Enclosure, Moylough, Co. Galway
Co. Galway |
Enclosures
At the western edge of Moylough village in County Galway, a medieval enclosure survives in the grassland in a state so fragmentary that most visitors would walk straight past it.
What remains is a subrectangular earthwork, roughly 30.5 metres along its north-east to south-west axis and 15 metres across, defined by a scarp, an intervening fosse (a defensive ditch), and an outer bank. The north-west and north-east sides retain the clearest traces of this arrangement, but along the south-west the earthwork has vanished entirely from the surface, and only the inner scarp survives along the south-east. It is the kind of site that rewards patience and a low sun angle rather than a casual glance.
At the centre of this enclosure sit the remains of Moylough Castle, and the relationship between the two structures is the quietly interesting part.
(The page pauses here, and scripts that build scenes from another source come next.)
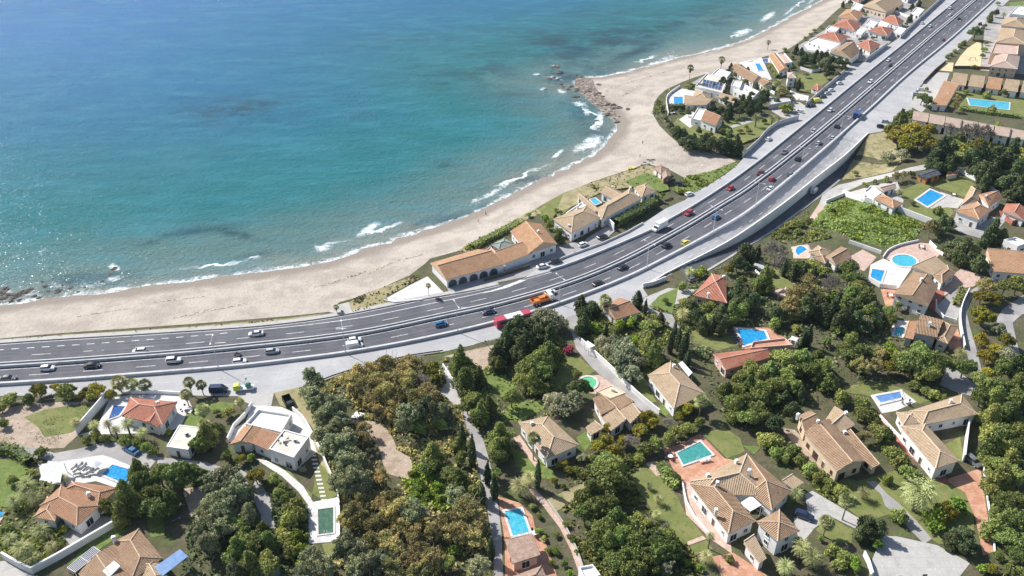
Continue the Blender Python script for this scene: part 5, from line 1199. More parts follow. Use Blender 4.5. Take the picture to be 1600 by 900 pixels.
# tables, chairs and roof units
def table_set(label, x, y, h=0.0):
    p = P1(x, y, h); p.z += h + .06; o = thing('garden_table', label + ' table', 'table', p, random.random()); t = MB(); n = 12; q = [(.7*math.cos(2*math.pi*k/n), .7*math.sin(2*math.pi*k/n)) for k in range(n)]; t.prism(q, .70, .76); t.poly([(a, b, .70) for a, b in q[::-1]]); link('tabletop', t.mesh('tabletop', [M['canopy']]), o)
    l = MB(); l.tube([(0,0,0), (0,0,.7)], .05); link('leg', l.mesh('leg', [M['frame']]), o)
    for k in range(4):
        a = k*math.pi/2 + .4; c = thing('garden_chair', 'dark garden chair at the ' + label + ' table', 'chair', (p.x+1.15*math.cos(a), p.y+1.15*math.sin(a), p.z), a, 'chairs at the ' + label + ' table')
        link('seat', CHS, c); link('backrest', CHB, c)
        for u_ in (-.2, .2):
            for v_ in (-.2, .2): link('leg', CHL, c, (u_, v_, 0))
m_ = MB(); m_.box((0,0,.44), (.5,.5,.05)); CHS = m_.mesh('seat', [M['darkwood']]); m_ = MB(); m_.box((.24,0,.72), (.05,.5,.5)); CHB = m_.mesh('backrest', [M['darkwood']]); m_ = MB(); m_.box((0,0,.21), (.05,.05,.42)); CHL = m_.mesh('leg', [M['darkwood']])
for l, x, y, h in (('white flat roof terrace', 443, 689, 4.35), ('grand villa terracotta terrace', 1047, 716, 0), ('pink pool terrace', 1440, 388, 0), ('terracotta pool surround', 835, 836, 0), ('red villa forecourt', 290, 640, 0), ('long white villa deck', 1415, 630, 0), ('small compound lawn', 1490, 306, 0), ('lower hillside terrace', 1391, 464, 0)): table_set(l, x, y, h)
m_ = MB(); m_.box((0,0,.4), (1.0,.5,.8)); ACB = m_.mesh('casing', [M['frame']]); m_ = MB(); m_.box((0,-.26,.42), (.6,.03,.6)); ACG = m_.mesh('grille', [M['slate']])
for i, (l, x, y, h) in enumerate((('on the flat roof of the white terrace villa', 462, 690, 4.35), ('on the pale annex roof', 292, 680, 3.1), ('on the stepped white house roof', 1166, 141, 3.3), ('on the terracotta pool house roof', 1480, 148, 3.5), ('on the cream pavilion roof', 958, 611, 2.75), ('on the roof in the top right corner', 1596, 17, 3.7))):
    p = P1(x, y, h); p.z += h; o = thing('air_conditioner', 'small grey roof unit ' + l, 'roof unit', p, i*.7); link('casing', ACB, o); link('grille', ACG, o)
# ------------------------------------------------------------------ vehicles
def loft(secs, m=0, cap=True):
    """sections along x: (x, half width, z low, z high, half width at top)"""
    mb = MB(); rings = []
    for x, w, z0, z1, wt in secs:
        rings.append([Vector((x, -w, z0)), Vector((x, -w, z0+(z1-z0)*.6)), Vector((x, -wt, z1)), Vector((x, wt, z1)), Vector((x, w, z0+(z1-z0)*.6)), Vector((x, w, z0))])
    n = 6
    for i in range(len(rings)-1):
        for k in range(n): mb.poly([rings[i][(k+1)%n], rings[i][k], rings[i+1][k], rings[i+1][(k+1)%n]], m)
    if cap: mb.poly(rings[0], m); mb.poly(rings[-1][::-1], m)
    return mb
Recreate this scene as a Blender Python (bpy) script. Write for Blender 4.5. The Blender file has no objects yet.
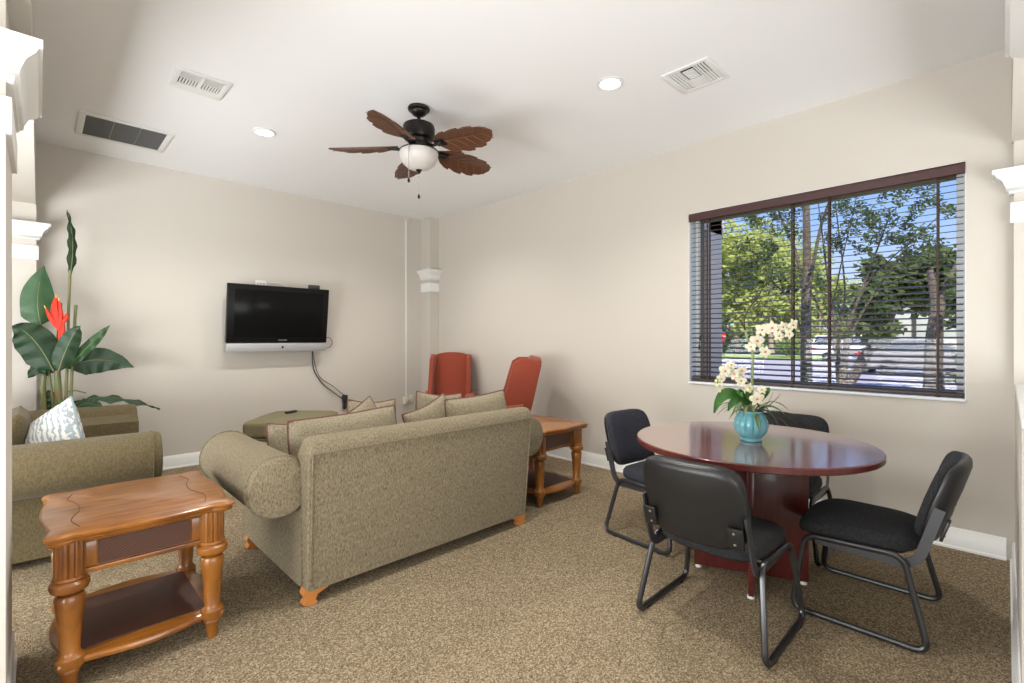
import bpy, bmesh, math, random
from mathutils import Vector, Matrix
PI = math.pi
SC = bpy.context.scene
COL = SC.collection

# ---------------------------------------------------------------- camera
YAW = math.radians(44.37)
cam_d = bpy.data.cameras.new('camera')
cam = bpy.data.objects.new('camera', cam_d)
COL.objects.link(cam)
cam.location = (0, 0, 1.31)
cam.rotation_euler = (PI/2, 0, -YAW)
cam_d.sensor_width = 36
cam_d.lens = 483.7/1024*36
cam_d.shift_y = -2.4/1024
cam_d.clip_start = .02
cam_d.clip_end = 400
SC.camera = cam

# ---------------------------------------------------------------- exposure
vs = SC.view_settings
vs.view_transform = 'Standard'
vs.look = 'None'
vs.exposure = 0.06
vs.gamma = 1.0
vs.use_curve_mapping = False

# ---------------------------------------------------------------- sky and sun
world = bpy.data.worlds.new('sky')
SC.world = world
world.use_nodes = True
wn = world.node_tree.nodes
wl = world.node_tree.links
wn.clear()
wo = wn.new('ShaderNodeOutputWorld')
wb = wn.new('ShaderNodeBackground')
wt = wn.new('ShaderNodeTexCoord')
ws = wn.new('ShaderNodeSeparateXYZ')
wr = wn.new('ShaderNodeValToRGB')
wl.new(wt.outputs['Generated'], ws.inputs[0])
wl.new(ws.outputs['Z'], wr.inputs[0])
wl.new(wr.outputs[0], wb.inputs[0])
wl.new(wb.outputs[0], wo.inputs[0])
wr.color_ramp.elements[0].position = .0
wr.color_ramp.elements[0].color = (.80, .88, 1.0, 1)
wr.color_ramp.elements[1].position = .55
wr.color_ramp.elements[1].color = (.12, .26, .72, 1)
e_ = wr.color_ramp.elements.new(.2)
e_.color = (.36, .56, .98, 1)
wb.inputs[1].default_value = 1.2

def lamp(name, kind, loc, rot, energy, color, **kw):
    d = bpy.data.lights.new(name, kind)
    d.energy = energy
    d.color = color
    for k, v in kw.items():
        setattr(d, k, v)
    o = bpy.data.objects.new(name, d)
    o.location = loc
    o.rotation_euler = rot
    COL.objects.link(o)
    return o

sun = lamp('sun', 'SUN', (10, 0, 20), (0, 0, 0), 6.5, (1, .95, .86), angle=.01)
sun.rotation_euler = Vector((.62, .35, -.8)).to_track_quat('-Z', 'Y').to_euler()
# added fill: two large area lights behind the camera, tilted up at the ceiling
lamp('hall_fill_south', 'AREA', (1.3, -2.0, .8), (PI/2+.8, 0, 0), 150, (.95, .98, 1), shape='RECTANGLE', size=4.2, size_y=1.5)
lamp('hall_fill_west', 'AREA', (-2.0, 2.2, .8), (PI/2+.8, 0, -PI/2), 315, (.95, .98, 1), shape='RECTANGLE', size=4.2, size_y=1.5)

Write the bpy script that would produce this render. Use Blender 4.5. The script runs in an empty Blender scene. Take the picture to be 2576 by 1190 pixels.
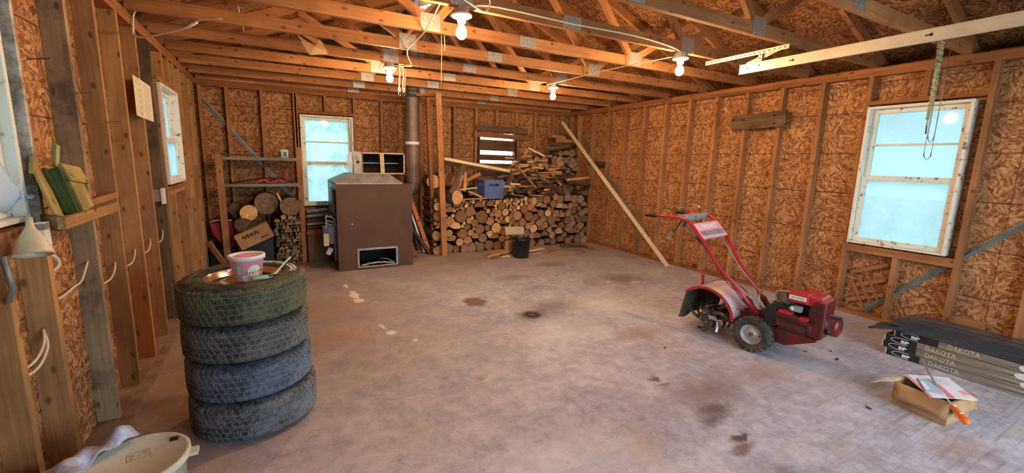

Claffey, writing in 1983, proposed that the castle and the surrounding earthwork are broadly contemporary, suggesting the earthen boundary was laid out as part of the same medieval planning that produced the castle rather than being an older feature later absorbed or reused. Some 30 metres to the north and east, a further series of rectangular earthworks enclosed by earthen banks complicates the picture agreeably; these are considered probably associated with the main enclosure, hinting that what survives today is only a remnant of a once more extensive arrangement of banks, ditches, and defined spaces across this corner of the undulating north Galway landscape.